First, your team should identify the common denominators with past projects. What metrics across various buildings demonstrate areas of improvement? For instance, your buildings may need optimization in the HVAC units. Inefficient systems could lead to higher utility bills and reduced thermal comfort, so your team mitigates the issue by scrutinizing HVAC maintenance or utilizing more efficient brands in your installations.

Set Measurable Goals

Improving future projects is more manageable when you set goals and use key performance indicators (KPIs). Set reasonable metrics you want your team to achieve with your specified deficiency and emphasize them to your team. For instance, your buildings’ energy usage may exceed your sustainability standards. This opportunity lets you focus on decreasing power consumption until you reach your desired point.
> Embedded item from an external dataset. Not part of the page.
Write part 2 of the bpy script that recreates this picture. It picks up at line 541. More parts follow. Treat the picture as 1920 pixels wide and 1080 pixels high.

Find Employee Improvements

Finding room for improvement in post-construction metrics also lets you identify specific growth areas for your employees. How can your team improve their skill sets and contribute to sustainability? You could incentivize your crew to attend workshops and take classes on sustainable construction. 

For instance, talk to your employees about becoming certified with an accredited organization like the United States Green Building Council (USGBC). They’ll be better prepared to tackle sustainable building and make more informed decisions while improving future projects.

Using Data for Sustainability

Data goes a long way in telling the story of sustainability. Incorporating post-construction metrics into your company’s workflow will identify weaknesses and demonstrate what you can do to improve future projects. Energy efficiency, thermal performance and other data points are crucial for the industry’s future, so staying updated with these metrics will help your company leverage data for good.